— Start of Supplied data —

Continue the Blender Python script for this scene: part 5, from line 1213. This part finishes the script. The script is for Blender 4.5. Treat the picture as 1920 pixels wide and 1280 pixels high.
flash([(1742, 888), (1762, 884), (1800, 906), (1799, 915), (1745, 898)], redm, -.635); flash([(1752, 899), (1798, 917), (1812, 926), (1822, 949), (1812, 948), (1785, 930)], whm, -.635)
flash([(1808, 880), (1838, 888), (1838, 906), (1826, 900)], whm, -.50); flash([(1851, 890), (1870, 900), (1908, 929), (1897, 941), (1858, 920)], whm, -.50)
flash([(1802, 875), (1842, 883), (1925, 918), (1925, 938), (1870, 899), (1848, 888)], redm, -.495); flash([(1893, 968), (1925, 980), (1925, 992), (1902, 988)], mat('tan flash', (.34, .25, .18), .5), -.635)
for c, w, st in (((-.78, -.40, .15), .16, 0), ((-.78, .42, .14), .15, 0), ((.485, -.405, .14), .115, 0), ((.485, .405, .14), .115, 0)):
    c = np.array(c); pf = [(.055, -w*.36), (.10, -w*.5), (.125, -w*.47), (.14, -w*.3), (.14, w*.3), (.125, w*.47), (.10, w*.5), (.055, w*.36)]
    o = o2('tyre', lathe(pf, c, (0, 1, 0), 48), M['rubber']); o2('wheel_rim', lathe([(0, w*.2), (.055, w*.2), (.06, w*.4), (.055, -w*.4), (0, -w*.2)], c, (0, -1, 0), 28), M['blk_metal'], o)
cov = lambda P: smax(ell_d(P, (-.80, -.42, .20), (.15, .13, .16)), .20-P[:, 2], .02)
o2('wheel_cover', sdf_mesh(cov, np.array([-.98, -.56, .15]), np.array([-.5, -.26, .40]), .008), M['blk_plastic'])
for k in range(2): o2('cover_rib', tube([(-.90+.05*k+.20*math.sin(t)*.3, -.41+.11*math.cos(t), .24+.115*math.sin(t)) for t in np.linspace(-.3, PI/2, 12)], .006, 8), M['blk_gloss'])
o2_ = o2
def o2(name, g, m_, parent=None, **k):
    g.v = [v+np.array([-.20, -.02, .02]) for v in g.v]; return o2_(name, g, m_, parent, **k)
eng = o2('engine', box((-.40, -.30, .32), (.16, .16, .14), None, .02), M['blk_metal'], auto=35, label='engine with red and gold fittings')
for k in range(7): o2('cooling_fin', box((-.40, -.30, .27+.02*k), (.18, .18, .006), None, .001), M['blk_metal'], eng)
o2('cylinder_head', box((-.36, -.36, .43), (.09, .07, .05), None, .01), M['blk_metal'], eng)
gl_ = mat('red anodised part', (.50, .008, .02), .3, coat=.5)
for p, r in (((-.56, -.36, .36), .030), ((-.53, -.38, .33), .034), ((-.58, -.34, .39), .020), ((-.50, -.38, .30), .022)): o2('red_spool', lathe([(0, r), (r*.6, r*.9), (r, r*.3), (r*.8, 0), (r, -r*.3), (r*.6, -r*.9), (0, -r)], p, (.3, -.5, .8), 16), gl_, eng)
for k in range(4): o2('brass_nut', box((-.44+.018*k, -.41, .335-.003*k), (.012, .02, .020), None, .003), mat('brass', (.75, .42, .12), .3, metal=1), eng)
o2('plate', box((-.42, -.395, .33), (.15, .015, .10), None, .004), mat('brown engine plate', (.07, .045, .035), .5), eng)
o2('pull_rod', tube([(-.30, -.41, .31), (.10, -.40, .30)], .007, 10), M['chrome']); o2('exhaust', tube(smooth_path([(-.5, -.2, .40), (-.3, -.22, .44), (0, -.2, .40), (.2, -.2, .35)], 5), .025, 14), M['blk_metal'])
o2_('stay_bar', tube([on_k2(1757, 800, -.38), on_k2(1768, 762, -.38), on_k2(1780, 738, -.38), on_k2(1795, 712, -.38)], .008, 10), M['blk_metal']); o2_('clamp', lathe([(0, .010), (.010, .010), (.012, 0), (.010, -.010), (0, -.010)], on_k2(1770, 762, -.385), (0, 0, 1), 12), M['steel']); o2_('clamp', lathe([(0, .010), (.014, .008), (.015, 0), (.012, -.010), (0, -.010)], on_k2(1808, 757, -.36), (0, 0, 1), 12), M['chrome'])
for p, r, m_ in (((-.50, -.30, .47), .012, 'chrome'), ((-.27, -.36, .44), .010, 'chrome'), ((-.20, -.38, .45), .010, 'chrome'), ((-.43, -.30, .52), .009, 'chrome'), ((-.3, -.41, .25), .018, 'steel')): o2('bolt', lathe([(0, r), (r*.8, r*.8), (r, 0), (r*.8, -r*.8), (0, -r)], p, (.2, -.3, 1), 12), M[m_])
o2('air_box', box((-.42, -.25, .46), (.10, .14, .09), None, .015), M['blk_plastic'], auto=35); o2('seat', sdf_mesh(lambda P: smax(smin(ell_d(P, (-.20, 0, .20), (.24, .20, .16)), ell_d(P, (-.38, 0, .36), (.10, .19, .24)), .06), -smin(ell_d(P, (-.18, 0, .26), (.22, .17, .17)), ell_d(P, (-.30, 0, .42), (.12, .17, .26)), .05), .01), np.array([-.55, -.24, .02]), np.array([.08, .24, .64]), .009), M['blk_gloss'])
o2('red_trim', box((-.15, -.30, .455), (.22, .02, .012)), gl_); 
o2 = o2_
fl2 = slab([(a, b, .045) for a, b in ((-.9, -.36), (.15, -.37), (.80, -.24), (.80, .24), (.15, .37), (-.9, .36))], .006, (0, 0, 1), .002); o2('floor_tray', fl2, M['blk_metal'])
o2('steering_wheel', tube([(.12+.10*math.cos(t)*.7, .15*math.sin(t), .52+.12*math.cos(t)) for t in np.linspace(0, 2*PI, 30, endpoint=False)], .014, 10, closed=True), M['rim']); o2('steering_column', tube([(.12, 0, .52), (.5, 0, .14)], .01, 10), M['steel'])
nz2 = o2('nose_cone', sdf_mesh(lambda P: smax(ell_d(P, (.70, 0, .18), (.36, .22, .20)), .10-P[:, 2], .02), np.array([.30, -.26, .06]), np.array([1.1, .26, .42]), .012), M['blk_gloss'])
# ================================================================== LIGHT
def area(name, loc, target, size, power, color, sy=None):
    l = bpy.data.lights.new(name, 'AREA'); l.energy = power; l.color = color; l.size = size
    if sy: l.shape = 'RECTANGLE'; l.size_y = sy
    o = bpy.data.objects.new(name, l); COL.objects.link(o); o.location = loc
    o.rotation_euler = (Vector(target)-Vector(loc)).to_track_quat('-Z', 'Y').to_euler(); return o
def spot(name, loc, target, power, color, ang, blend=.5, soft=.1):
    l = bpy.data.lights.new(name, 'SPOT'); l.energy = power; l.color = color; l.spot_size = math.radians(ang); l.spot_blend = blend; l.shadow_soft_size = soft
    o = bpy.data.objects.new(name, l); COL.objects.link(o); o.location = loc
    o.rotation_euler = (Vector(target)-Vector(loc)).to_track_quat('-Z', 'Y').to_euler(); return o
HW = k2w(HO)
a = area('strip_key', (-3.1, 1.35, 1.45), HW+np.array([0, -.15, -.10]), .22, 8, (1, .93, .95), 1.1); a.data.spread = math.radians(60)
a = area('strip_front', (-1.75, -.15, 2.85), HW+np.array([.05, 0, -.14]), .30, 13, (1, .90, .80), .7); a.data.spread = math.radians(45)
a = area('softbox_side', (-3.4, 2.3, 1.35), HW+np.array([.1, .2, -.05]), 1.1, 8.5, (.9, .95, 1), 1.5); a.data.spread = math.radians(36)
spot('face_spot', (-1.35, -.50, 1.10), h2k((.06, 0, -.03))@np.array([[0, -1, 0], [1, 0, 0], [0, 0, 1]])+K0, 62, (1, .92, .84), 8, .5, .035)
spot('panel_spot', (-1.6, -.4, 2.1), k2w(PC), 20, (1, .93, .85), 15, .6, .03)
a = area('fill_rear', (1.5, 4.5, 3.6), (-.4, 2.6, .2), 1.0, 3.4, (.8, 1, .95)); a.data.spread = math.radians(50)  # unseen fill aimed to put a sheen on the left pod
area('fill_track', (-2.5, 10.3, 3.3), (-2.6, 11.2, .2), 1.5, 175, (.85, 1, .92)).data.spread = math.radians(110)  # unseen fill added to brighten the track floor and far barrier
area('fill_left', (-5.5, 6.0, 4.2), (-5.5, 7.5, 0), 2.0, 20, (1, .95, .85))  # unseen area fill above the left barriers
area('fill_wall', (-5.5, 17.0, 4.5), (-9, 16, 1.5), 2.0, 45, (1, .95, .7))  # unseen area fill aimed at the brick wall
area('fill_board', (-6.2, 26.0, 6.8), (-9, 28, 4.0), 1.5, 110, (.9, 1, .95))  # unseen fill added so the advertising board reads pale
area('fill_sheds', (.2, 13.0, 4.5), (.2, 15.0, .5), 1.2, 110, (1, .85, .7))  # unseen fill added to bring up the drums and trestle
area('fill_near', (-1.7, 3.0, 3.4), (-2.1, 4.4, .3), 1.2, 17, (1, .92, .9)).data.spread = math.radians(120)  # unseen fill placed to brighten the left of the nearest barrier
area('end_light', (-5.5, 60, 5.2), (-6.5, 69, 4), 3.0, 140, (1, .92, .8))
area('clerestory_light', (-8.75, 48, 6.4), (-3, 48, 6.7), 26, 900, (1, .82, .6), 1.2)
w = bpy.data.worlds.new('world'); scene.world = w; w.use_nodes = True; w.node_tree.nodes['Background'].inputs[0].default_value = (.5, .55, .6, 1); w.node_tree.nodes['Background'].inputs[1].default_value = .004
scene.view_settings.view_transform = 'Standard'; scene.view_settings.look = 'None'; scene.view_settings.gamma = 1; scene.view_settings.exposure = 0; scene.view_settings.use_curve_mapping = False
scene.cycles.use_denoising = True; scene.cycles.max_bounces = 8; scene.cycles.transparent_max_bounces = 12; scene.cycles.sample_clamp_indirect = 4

— End of Supplied data —
— Start of Supplied data —

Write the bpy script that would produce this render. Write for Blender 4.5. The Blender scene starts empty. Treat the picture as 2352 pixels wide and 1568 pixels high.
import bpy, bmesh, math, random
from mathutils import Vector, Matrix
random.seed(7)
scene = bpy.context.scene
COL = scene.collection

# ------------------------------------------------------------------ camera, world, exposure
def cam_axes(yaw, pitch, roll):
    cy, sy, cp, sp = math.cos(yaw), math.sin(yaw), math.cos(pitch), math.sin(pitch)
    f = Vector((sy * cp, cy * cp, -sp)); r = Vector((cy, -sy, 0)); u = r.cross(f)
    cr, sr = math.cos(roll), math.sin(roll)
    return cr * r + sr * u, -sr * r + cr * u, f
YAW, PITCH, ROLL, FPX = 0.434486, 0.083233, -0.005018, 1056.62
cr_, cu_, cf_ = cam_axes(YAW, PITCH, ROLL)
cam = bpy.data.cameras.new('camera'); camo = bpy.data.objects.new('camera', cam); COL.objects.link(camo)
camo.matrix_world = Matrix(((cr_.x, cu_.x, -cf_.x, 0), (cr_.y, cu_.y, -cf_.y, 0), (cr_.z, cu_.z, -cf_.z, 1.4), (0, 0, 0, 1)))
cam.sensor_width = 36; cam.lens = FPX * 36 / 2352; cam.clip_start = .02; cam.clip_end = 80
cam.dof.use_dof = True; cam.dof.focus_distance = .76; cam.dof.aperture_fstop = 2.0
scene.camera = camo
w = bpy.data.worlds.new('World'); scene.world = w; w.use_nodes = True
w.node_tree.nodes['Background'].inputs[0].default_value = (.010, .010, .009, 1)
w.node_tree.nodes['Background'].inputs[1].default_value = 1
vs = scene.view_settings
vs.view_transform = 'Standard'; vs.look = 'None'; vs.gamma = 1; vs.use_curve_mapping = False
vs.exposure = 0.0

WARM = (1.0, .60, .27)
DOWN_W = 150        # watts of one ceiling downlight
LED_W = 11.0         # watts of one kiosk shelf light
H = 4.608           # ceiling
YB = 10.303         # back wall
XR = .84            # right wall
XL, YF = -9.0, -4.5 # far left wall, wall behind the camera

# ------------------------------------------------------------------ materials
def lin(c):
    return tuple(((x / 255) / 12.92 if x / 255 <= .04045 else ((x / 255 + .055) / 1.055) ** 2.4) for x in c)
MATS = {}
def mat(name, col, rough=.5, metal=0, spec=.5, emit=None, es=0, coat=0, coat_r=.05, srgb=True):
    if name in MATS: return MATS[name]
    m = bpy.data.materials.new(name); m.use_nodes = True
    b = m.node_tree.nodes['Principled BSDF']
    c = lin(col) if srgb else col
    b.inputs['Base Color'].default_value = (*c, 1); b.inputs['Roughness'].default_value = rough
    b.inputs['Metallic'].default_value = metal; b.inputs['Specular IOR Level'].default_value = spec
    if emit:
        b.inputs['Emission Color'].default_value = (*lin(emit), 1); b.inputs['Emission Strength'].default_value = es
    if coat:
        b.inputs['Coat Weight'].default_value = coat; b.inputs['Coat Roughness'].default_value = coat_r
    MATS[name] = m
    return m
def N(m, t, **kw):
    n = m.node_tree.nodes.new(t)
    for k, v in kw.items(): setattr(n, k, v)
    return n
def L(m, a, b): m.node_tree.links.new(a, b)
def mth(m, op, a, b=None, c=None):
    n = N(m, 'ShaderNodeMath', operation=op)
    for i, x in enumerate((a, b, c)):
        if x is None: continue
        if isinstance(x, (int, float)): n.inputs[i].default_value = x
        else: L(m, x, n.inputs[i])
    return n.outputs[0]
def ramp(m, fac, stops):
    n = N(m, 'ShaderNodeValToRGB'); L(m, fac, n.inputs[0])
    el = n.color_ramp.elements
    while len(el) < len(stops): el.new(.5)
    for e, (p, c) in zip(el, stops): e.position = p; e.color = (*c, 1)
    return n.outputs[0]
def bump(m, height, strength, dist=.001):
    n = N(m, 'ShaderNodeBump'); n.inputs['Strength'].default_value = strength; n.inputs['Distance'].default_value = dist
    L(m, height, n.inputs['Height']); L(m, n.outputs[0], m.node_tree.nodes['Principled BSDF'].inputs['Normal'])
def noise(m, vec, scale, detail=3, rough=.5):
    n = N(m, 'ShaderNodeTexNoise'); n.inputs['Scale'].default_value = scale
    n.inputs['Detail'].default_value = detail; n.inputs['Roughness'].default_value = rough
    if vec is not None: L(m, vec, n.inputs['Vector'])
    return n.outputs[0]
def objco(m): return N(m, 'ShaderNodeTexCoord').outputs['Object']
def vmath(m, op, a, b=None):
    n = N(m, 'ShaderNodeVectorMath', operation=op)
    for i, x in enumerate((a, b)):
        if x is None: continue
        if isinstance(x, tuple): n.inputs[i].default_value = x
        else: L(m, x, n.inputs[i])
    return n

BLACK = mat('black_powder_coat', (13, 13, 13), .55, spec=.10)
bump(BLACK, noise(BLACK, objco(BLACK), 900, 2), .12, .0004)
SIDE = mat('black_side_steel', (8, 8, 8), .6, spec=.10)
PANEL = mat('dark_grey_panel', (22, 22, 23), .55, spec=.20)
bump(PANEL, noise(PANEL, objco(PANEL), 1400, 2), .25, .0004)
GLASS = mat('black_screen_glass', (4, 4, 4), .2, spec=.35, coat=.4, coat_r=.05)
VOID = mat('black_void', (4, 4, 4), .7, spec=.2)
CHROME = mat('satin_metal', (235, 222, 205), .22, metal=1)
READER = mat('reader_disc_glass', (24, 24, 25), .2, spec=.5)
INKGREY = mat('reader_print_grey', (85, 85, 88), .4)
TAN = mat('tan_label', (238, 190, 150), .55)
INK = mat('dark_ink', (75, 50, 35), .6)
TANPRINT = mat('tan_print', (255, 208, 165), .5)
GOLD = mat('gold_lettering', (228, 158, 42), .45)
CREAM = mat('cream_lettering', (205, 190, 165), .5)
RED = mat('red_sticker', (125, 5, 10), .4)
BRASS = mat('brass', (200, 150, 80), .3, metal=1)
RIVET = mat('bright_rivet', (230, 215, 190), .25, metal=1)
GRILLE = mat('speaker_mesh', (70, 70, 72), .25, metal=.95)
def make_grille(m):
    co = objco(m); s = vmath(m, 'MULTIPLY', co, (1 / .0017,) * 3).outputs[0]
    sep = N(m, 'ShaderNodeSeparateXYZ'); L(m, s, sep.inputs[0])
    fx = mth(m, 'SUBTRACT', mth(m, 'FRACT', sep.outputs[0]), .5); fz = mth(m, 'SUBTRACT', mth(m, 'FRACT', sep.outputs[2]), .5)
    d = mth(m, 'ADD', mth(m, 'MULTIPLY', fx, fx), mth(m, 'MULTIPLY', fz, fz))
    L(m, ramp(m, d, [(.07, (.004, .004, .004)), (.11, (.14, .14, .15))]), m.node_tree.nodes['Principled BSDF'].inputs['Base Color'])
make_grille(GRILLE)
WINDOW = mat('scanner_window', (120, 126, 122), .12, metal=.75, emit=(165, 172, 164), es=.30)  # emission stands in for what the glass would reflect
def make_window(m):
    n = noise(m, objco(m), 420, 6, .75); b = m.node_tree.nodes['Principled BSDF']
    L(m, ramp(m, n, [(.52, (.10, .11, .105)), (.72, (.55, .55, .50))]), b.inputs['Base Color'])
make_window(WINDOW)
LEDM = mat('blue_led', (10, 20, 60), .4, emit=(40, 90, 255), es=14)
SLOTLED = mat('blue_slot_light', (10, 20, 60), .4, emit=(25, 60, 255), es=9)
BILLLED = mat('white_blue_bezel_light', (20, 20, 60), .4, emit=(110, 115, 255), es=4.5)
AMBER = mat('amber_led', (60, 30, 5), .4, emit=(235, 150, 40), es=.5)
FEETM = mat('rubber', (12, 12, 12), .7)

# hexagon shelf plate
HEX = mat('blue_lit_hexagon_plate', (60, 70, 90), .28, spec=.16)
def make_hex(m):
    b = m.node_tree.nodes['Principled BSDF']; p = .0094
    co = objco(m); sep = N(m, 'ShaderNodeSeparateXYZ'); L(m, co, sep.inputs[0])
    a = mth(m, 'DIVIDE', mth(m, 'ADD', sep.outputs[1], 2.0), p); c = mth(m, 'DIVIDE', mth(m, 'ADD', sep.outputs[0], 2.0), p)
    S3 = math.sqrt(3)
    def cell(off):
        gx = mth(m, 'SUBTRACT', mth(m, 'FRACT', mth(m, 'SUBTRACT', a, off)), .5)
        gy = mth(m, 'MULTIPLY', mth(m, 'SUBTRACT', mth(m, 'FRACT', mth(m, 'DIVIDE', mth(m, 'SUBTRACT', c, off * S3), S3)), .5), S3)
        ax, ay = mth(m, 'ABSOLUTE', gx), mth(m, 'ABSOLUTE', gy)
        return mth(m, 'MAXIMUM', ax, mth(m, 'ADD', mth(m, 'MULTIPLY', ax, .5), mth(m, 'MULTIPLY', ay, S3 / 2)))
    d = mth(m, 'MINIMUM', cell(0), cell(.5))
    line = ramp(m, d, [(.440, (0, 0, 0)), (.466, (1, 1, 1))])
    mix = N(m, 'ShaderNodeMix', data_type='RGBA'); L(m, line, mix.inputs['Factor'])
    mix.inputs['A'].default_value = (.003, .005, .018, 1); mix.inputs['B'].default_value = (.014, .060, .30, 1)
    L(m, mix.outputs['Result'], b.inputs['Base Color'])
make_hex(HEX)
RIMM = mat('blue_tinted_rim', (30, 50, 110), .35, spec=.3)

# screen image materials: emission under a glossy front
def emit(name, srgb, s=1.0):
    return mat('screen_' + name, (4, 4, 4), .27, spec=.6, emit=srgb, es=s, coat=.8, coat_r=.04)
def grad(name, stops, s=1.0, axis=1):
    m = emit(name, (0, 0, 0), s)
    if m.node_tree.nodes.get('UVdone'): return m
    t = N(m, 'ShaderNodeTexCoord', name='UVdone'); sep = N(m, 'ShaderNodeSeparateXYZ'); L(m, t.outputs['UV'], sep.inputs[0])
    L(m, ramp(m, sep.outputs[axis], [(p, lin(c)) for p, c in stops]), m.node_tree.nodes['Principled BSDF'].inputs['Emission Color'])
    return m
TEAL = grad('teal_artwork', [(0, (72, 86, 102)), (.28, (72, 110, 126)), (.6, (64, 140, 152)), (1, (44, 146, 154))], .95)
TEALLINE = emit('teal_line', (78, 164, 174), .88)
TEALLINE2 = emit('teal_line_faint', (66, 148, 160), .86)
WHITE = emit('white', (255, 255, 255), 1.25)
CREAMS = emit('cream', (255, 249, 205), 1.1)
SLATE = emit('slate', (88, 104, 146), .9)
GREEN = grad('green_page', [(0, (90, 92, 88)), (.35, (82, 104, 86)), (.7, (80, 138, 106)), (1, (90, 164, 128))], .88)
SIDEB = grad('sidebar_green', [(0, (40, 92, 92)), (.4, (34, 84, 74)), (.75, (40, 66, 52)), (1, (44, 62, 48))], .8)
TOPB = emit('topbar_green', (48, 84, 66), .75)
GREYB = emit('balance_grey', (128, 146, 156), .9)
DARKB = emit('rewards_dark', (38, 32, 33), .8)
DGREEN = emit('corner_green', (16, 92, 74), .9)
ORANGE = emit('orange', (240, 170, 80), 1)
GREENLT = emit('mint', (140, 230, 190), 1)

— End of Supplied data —
— Start of Supplied data —

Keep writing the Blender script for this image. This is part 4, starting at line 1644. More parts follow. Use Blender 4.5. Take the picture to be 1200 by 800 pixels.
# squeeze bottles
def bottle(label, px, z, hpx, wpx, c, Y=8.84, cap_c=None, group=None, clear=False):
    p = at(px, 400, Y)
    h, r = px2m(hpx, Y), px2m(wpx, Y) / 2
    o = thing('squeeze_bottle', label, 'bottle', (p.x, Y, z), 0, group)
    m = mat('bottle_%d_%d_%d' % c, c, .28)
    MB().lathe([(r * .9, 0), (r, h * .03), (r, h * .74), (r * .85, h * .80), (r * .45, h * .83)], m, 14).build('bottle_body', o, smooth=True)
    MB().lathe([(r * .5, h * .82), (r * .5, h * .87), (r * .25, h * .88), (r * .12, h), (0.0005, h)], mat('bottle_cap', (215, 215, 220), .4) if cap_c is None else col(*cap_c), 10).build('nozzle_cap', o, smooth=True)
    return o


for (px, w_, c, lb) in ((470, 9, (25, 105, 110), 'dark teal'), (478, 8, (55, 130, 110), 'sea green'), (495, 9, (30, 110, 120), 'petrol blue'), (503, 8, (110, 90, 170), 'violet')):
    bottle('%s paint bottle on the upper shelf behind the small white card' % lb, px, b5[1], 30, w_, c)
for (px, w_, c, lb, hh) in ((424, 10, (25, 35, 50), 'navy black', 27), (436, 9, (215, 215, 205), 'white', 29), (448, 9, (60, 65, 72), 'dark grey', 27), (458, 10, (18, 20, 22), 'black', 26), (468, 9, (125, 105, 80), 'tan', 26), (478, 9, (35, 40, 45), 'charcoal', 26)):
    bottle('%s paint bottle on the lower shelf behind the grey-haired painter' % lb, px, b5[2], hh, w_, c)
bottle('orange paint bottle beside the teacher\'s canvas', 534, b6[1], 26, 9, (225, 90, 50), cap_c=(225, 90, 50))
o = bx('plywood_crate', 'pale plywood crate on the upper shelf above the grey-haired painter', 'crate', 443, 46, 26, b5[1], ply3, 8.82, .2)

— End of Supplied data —

What you need to do ▸ Begin with the line containing "Write the bpy", end with the line containing "COL = scene.collection", and repeat every line in that stretch exactly.

Solution for this problem ▸
Write the bpy script that would produce this render. Write for Blender 4.5. The Blender scene starts empty. Treat the picture as 2352 pixels wide and 1568 pixels high.
import bpy, bmesh, math, random
from mathutils import Vector, Matrix
random.seed(7)
scene = bpy.context.scene
COL = scene.collection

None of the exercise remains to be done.